Will new President William Ruto reverse his country's policy?

Kenya, a country that has often adopted anti-Morocco positions, has a new president, William Ruto, who contrasts with former head of state Uhuru Kenyatta. With this radical change at the top of the state, will Kenya become the next African country to open a diplomatic representation in the Sahara?

It would seem that there is a strong chance that Kenya and Morocco will grow closer in the coming years since the leadership change in the country. The two states maintain tense relations because of Kenya’s support for the separatist militia of the Polisario.

Nairobi and Rabat share several common interests, the same desire for development and could take their collaboration to very high levels to become African examples in terms of South-South cooperation.

For this, the first step consisting in political unblocking was taken with the election of a new president whose position towards Morocco contrasts with that of his predecessor. Indeed, Uhuru Kenyatta followed the position of South Africa in the Sahara issue, without trying to understand the history, the specificities of the Kingdom and the real cause of the regional dispute created by Algeria.

The new president-elect obtained 50.5% of the vote, against 48.85% for his rival Raila Odinga, a tight result but which would have given in both cases almost the same outcome for Morocco.

The two candidates display positions clearly in favor of the Kingdom in the Sahara issue despite their links with Kenyatta. In the case of the winner of the ballot, he was for 10 years the vice-president of Kenya, for the second, he received the support of the outgoing head of state.

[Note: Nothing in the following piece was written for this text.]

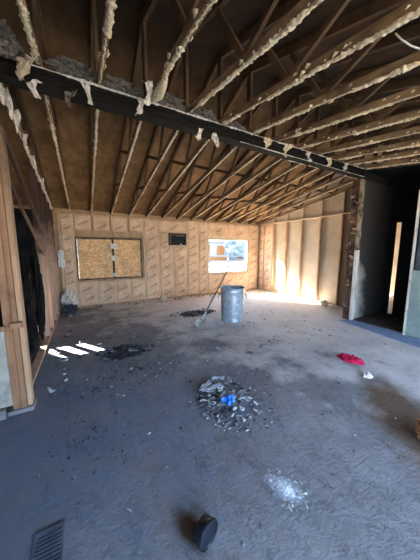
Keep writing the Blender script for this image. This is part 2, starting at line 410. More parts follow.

Raila Odinga took a delegation of Kenyan businessmen and politicians to the Crans Montana Forum in Dakhla. in 2015, while William Ruto expressed his position in favor of the autonomy plan proposed by Morocco to definitively settle this issue, considering that it is the “best solution”.

But he had been overtaken by the then president, whose position is close to South Africa, itself modeled on that of Algeria, the country initiating the conflict. Now that William Ruto is no longer dependent on Kenyatta, he will have the opportunity to give new impetus to his country.

It cannot therefore be ruled out that he will take major strategic decisions for Kenya, particularly in the context of his country’s foreign policy, by choosing to side with the makers of history and peace rather than those who encourage separatism and division.

By choosing to break with several years of support for an armed separatist movement hated by the international community, William Ruto, could sign a big blow both diplomatically and in the media. Furthermore, a sovereign decision to support Morocco would in no way affect Kenya’s relations with South Africa as each country has the right to choose its own path and its own partners.

As a reminder, under Uhuru Kenyatta, Kenya largely followed the directives of South African President Cyril Ramaphosa. The two leaders signed a joint statement in November announcing their support for the separatist militia.

During Kenya’s presidency of the Security Council, Algeria could count, through the Ramaphosa-Kenyatta link, on an anti-Morocco voice. Thus, the Kenyan diplomats seized the opportunity to register 3 discussion sessions within the Security Council around the Sahara.

It should be noted that Kenya recognizes the self-proclaimed “Sahrawi republic” not recognized by the United Nations, a creation of the polisario since 2005 under the presidency of the late Emilio Mwai Kibaki (2002-2013). The country even opened a diplomatic representation of the separatist movement in 2014.